Digital cable subscribers with on-demand services spend 13% of their total TV time in an average week watching VOD.

The results of the study, which called VOD cable’s “trump card,” are an indication that if programmers build on-demand programs, consumers will come. And if programmers don’t create on-demand viewing options, they risk losing viewing share to those that do.

Consumers want free VOD
While most VOD remains advertising free, there is clear consumer demand for such an arrangement. An earlier joint study by Horowitz and Points North Group indicated consumers prefer free, ad-supported on-demand TV programs versus paying $1.99 for programs by a three-to-one margin. The $1.99 price point has become standard for on-demand TV programs, thanks to a series of deals by the major broadcast networks and companies such as Comcast, DirecTV, iTunes and Google Video.

The latest Horowitz study also reports that more than half of the cable customers with free VOD use the service on a weekly basis, with two in 10 using it daily. Consumers with movies on demand watch an average of 1.5 movies a month and more than one-quarter watch two or more in the average month. Additionally, more than three-quarters of digital cable households have VOD service, and VOD remains a key driver to customer satisfaction.

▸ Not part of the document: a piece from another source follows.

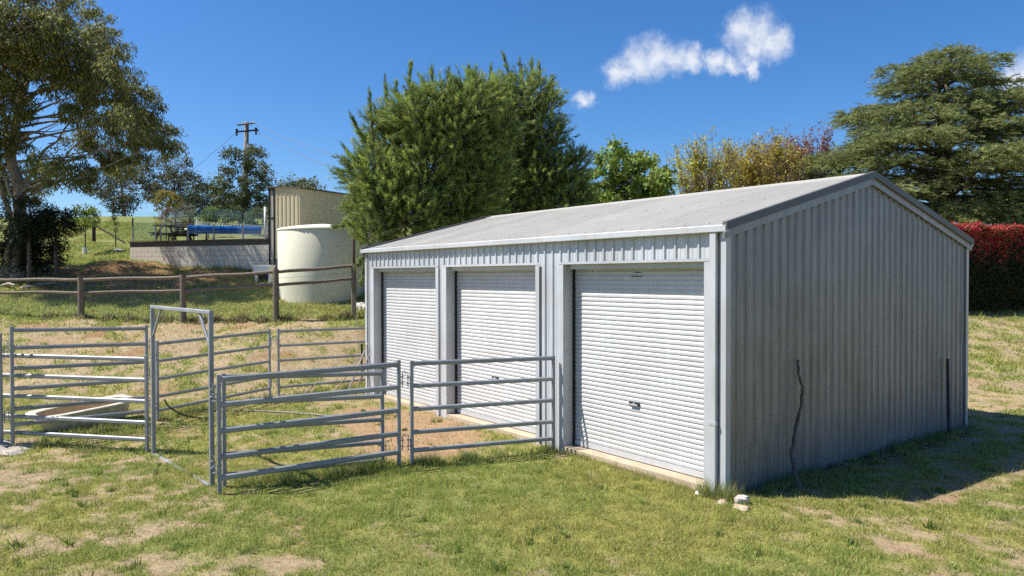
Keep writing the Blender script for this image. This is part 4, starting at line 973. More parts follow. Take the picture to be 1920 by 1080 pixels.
# ------------------------------------------------------------------ conifers behind the shed: upright feathery needle sprays
def needle_tree(name, label, base, lobes, seed, sprays=130, needles=70, tips=(), bark=None):
    r = np.random.default_rng(seed); base = np.array(base, float); limbs = []; crown = []
    cx = np.mean([l[0] for l in lobes]); cy = np.mean([l[1] for l in lobes]); zt = max(l[2] for l in lobes)
    trunk = [tuple(base - [0, 0, .2]), (base[0] * .5 + cx * .5, base[1] * .5 + cy * .5, (base[2] + zt) / 2), (cx, cy, zt)]
    limbs.append((trunk, [0.24, 0.17, 0.06])); tp = np.array(trunk)
    dense = np.concatenate([np.linspace(tp[0], tp[1], 8), np.linspace(tp[1], tp[2], 8)])
    SP, SD, SLn, SCol = [], [], [], []
    for (x, y, z, rx, rz) in lobes:
        c = np.array([x, y, z]); low = dense[dense[:, 2] < z - 0.3]; low = low if len(low) else dense[:1]
        j = np.argmin(np.linalg.norm(low - c, axis=1)); limbs.append(limb(low[j], c, 0.09, 0.03, r, 7, 0.08, 0.05))
        n = int(sprays * rx * rx); p, d = lobe_points(r, c, (rx, rx, rz), n, 0.35)
        dv = unit(d * np.array([1.0, 1.0, 0.6]) + np.array([0, 0, 0.6]) + r.normal(size=(n, 3)) * 0.38)
        SP.append(p); SD.append(dv); SLn.append(0.22 + 0.34 * r.random(n)); SCol.append(np.clip((d[:, 2] * 0.5 + 0.5), 0, 1))
        for q in range(0, n, 3): limbs.append(limb(c + (p[q] - c) * 0.3, p[q] + dv[q] * 0.3, 0.016, 0.004, r, 4, 0.06))
    for (p0, p1) in tips:           # long leaders and side shoots that stand out of the outline
        p0 = np.array(p0); p1 = np.array(p1); p1 = p0 + (p1 - p0) * r.uniform(0.7, 0.95); limbs.append(limb(p0, p1, 0.03, 0.006, r, 6, 0.04)); n = int(np.linalg.norm(p1 - p0) / 0.085)
        t = np.linspace(0.15, 1, n)[:, None]; SP.append(p0 + (p1 - p0) * t); SD.append(unit(np.repeat((p1 - p0)[None], n, 0) + r.normal(size=(n, 3)) * 0.55 * np.linalg.norm(p1 - p0) * (1.1 - t))); SLn.append(0.10 + 0.22 * r.random(n)); SCol.append(np.ones(n))
    SP = np.concatenate(SP); SD = np.concatenate(SD); SLn = np.concatenate(SLn); n = len(SP)
    idx = np.repeat(np.arange(n), needles); m_ = len(idx); t = r.random(m_)
    P = SP[idx] + SD[idx] * (SLn[idx] * t)[:, None] + r.normal(size=(m_, 3)) * 0.018
    Dv = SD[idx] * 1.0 + rand_dir(r, m_) * 0.62
    tone = (0.6 + 0.8 * r.random(n))[idx][:, None]; young = (r.random(n) < 0.25)[idx]
    C = colours(r, m_, (0.200, 0.265, 0.072), 0.25) * tone * (0.75 + 0.5 * t)[:, None]
    C[young & (t > 0.55)] *= np.array([1.55, 1.32, 1.1])
    crown.append(leaf_geo(P, Dv, 0.09 + 0.09 * r.random(m_), 0.018, r, C, tri=True))
    return make_tree(name, label, tuple(base), limbs, crown, bark or M['bark'], M['needle'])
u1 = 21.3
sp1 = [(700, 330, 52), (745, 275, 58), (790, 230, 58), (735, 370, 60), (800, 330, 72), (850, 260, 62), (860, 370, 70), (770, 405, 55), (690, 395, 38), (840, 430, 45), (705, 440, 30), (720, 235, 28), (880, 200, 45), (820, 195, 36), (905, 185, 34), (920, 245, 46), (900, 320, 50)]
b1 = sv3(u1, 775, 500); b1[2] = gz(b1[0], b1[1])
tips1 = [((u1, 700, 290), (u1 - .4, 655, 208)), ((u1, 690, 340), (u1, 622, 312)), ((u1, 690, 330), (u1 - .5, 640, 268)), ((u1, 730, 220), (u1, 722, 138)), ((u1, 770, 200), (u1, 771, 108)), ((u1, 700, 260), (u1, 695, 178)), ((u1, 815, 190), (u1, 812, 122)), ((u1, 690, 425), (u1 - .8, 622, 424)), ((u1, 690, 440), (u1 - .8, 650, 415)), ((u1, 750, 200), (u1, 742, 150)),
         ((u1, 880, 180), (u1 + .3, 879, 118)), ((u1, 840, 190), (u1 + .3, 843, 140)), ((u1, 695, 460), (u1 - 1.2, 668, 500)), ((u1, 695, 460), (u1 - 1.2, 675, 540))]
needle_tree('conifer', 'bushy feathery conifer behind the far end of the shed, overhanging the tank', tuple(b1), lobes_at(u1, sp1, 12, 0.8), 13, 430, 46, [(sv3(*a), sv3(*b_)) for a, b_ in tips1])
u2 = 24.5
sp2 = [(930, 200, 55), (985, 185, 50), (900, 275, 62), (965, 275, 68), (1015, 255, 46), (920, 350, 72), (1000, 345, 70), (1050, 330, 46), (1060, 375, 42), (1085, 380, 26), (980, 400, 60), (905, 400, 55), (1030, 200, 26), (1080, 300, 22)]
b2 = sv3(u2, 975, 500); b2[2] = gz(b2[0], b2[1])
tips2 = [((u2, 925, 180), (u2, 920, 120)), ((u2, 960, 165), (u2, 945, 104)), ((u2, 1000, 160), (u2, 998, 118)), ((u2, 1030, 200), (u2, 1036, 138)), ((u2, 975, 150), (u2, 975, 118)), ((u2, 1070, 330), (u2, 1095, 268)), ((u2, 890, 180), (u2, 893, 130)), ((u2, 1015, 170), (u2, 1012, 125))]
needle_tree('conifer', 'second feathery conifer behind the shed ridge, growing into its neighbour', tuple(b2), lobes_at(u2, sp2, 14, 0.8), 15, 340, 42, [(sv3(*a), sv3(*b_)) for a, b_ in tips2])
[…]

Yet despite the link between VOD and cable satisfaction, the study found that when consumers were asked, unaided, what the biggest differences are between cable and satellite, virtually none of the consumers surveyed mentioned VOD services, indicating that cable companies need to do a better job of communicating the value of VOD in digital cable subscriptions. Because of their two-way digital infrastructure, cable companies can offer thousands of hours of VOD programming while satellite companies remain fairly limited in the amount of on-demand hours they can push to their customers’ set top boxes.